I took care of legal matters for leaving the country and purchased my air ticket. Ulf and Hideaki took me to Entebbe, where we had a final prayer and cup of tea and I left 8:40 pm vowing, like General MacArthur, that “I shall return.”


Holding a celebration together

Postscript and Conclusion

This account, dealing with my missionary years, was compiled mainly from the daily diaries I kept. Some parts of my diaries were difficult for me to decipher, especially concerning the many people I met during my stay in Uganda. Since most of them are still alive and the present situation is still volatile in Uganda (there have been 4 governments since Amin’s overthrow in April 1979) I decided to use either initials or first names. Also I was not sure of the exact dates of some events (e.g. when I first met Hideaki) because I had to write in somewhat cryptic style in case my books fell into government hands. Also I just tried to present the main events that happened to all of us.

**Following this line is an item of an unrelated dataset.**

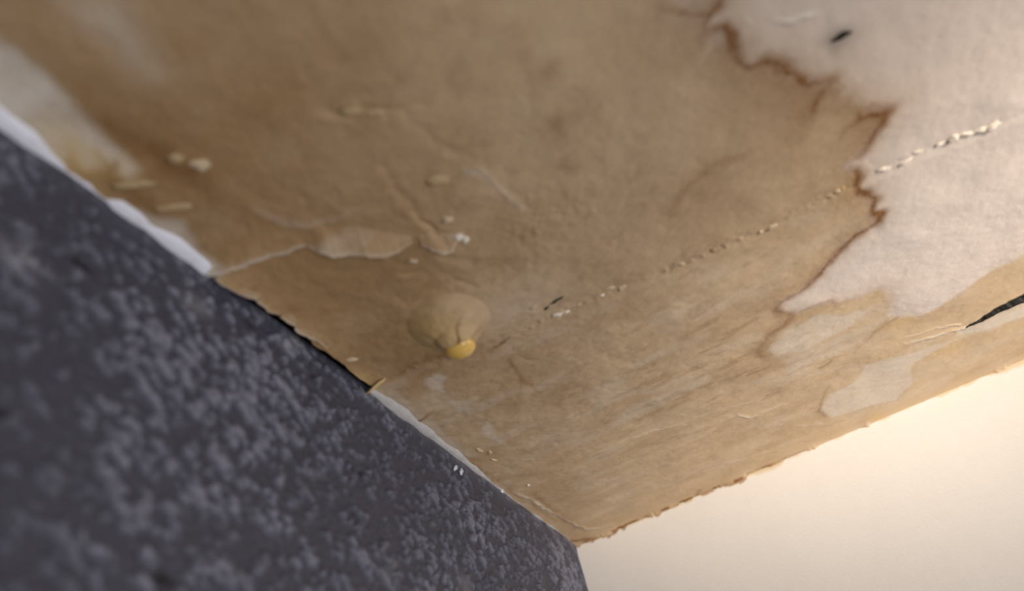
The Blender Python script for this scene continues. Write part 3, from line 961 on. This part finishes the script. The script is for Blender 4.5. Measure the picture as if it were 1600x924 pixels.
# ------------------------------------------------------------------ water blister and its drop
def blister():
    """thin paint skin pulled down by water: a low dome with a hanging sac"""
    n, m = 96, 64
    s0, t0 = P(700, 494)
    s1, t1 = P(712, 508)                   # foot of the hanging sac
    ang = np.linspace(0, 2 * np.pi, n, endpoint=False)
    rad = np.linspace(0, 1, m)
    s = s0 + (13.0 * rad[None, :] * np.cos(ang)[:, None])
    t = t0 + (12.5 * rad[None, :] * np.sin(ang)[:, None])
    base = hang_many(s.ravel(), t.ravel()).reshape(s.shape)
    dome = 3.4 * (1 - rad[None, :] ** 2) ** 1.6 * np.ones((n, 1))
    d1 = np.hypot((s - s1) / 7.0, (t - t1) / 6.6)
    sac = 3.2 * np.clip(1 - d1 ** 2, 0, 1) ** .75
    wr = (fbm(s.ravel() / 4, t.ravel() / 4, 611, 3).reshape(s.shape) - .5) * .8 * (1 - rad[None, :])
    low = base + dome + sac + wr + .10 - .5 * rad[None, :] ** 8
    V = np.stack([s.ravel(), t.ravel(), -low.ravel()], 1) / 1000
    V[:, 2] += CZ
    idx = np.arange(n)[:, None] * m + np.arange(m - 1)[None, :]
    nxt = ((np.arange(n) + 1) % n)[:, None] * m + np.arange(m - 1)[None, :]
    q = np.stack([idx.ravel(), idx.ravel() + 1, nxt.ravel() + 1, nxt.ravel()], 1)
    o = np_mesh('water_blister', V, q, MAT_CEIL, stained_cols(s.ravel(), t.ravel()))
    bm = bmesh.new()
    bm.from_mesh(o.data)
    bmesh.ops.remove_doubles(bm, verts=bm.verts, dist=1e-6)
    bmesh.ops.recalc_face_normals(bm, faces=bm.faces)
    bm.to_mesh(o.data)
    bm.free()
    tag(o, 'swollen tan paint blister bulging from the ceiling near the middle', 'blister')
    return s1, t1, float(hang(s1, t1)) + 3.2 + 3.2


bs_, bt_, bh_ = blister()


def water_material():
    m, nt, bs = new_mat('amber_water')
    n = noise(nt, 260, 2, .5)
    c = mix(nt, n, (.86, .50, .09), (.95, .66, .20))
    nt.links.new(c, bs.inputs['Base Color'])
    bs.inputs['Roughness'].default_value = .12
    bs.inputs['IOR'].default_value = 1.33
    bs.inputs['Transmission Weight'].default_value = .25
    bs.inputs['Subsurface Weight'].default_value = .15
    bs.inputs['Subsurface Radius'].default_value = (.004, .002, .001)
    bs.inputs['Coat Weight'].default_value = .6
    bs.inputs['Coat Roughness'].default_value = .05
    return m


def water_drop():
    bm = bmesh.new()
    bmesh.ops.create_uvsphere(bm, u_segments=48, v_segments=32, radius=1)
    for v in bm.verts:
        c = v.co
        k = 1.0 if c.z < 0 else (1 - .35 * c.z)
        v.co = Vector((c.x * .0038 * k, c.y * .0044 * k, c.z * (.0026 if c.z < 0 else .004)))
    for f in bm.faces:
        f.smooth = True
    me = bpy.data.meshes.new('water_drop')
    bm.to_mesh(me)
    bm.free()
    me.materials.append(water_material())
    o = bpy.data.objects.new('water_drop', me)
    COL.objects.link(o)
    o.location = (bs_ / 1000, bt_ / 1000, CZ - (bh_ - 1.5) / 1000)
    tag(o, 'shiny amber water drop hanging under the paint blister', 'water drop')


water_drop()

I realize I have just glossed over our personal dynamics – Ulf, Hideaki and I generally got along well together, although our ragged edges did grate once in a while. It is also probably noticeable that I don’t mention women at all in my paper. This is not because I am a chauvinist. I met quite a few beautiful, loving and caring women in Uganda — and actually my attraction to some of them was very physical, although I was always able to keep myself within the strict confines of God’s Will. From May 1975 I kept written contact with my American fiancée-wife until she left the church in 1977 – that dealt quite a blow to me which Hideaki helped me greatly to overcome.

I hope in the future to give some fuller account of all the events that took place during my missionary years. I would like to thank Ulf and Hideaki, who sacrificed more than I ever could and helped me get through many difficult situations. Especially I would want to thank Father and Mother Moon, whom I believe are Very Special People in this present age. And thank you to my precious brothers and sisters in Uganda, who have undergone years of trials and whose suffering still continues.

Father said: This dispensation is for everybody: three races and five colors. Since this is the time for the black people to receive the truth you have to give them equal treatment – the problem is for the three lineages to be united into one, to have unity among the three races. We have to train ourselves to live together with three races, even in the family, under one roof. So we cannot under any circumstances abandon Africa. God’s will is to save all of humankind.

[The End]


Despite the struggle to stay in Uganda and maintain the mission through much adversity, William, Hideaki and Ulf succeeded in laying a foundation that is gradually being built upon today.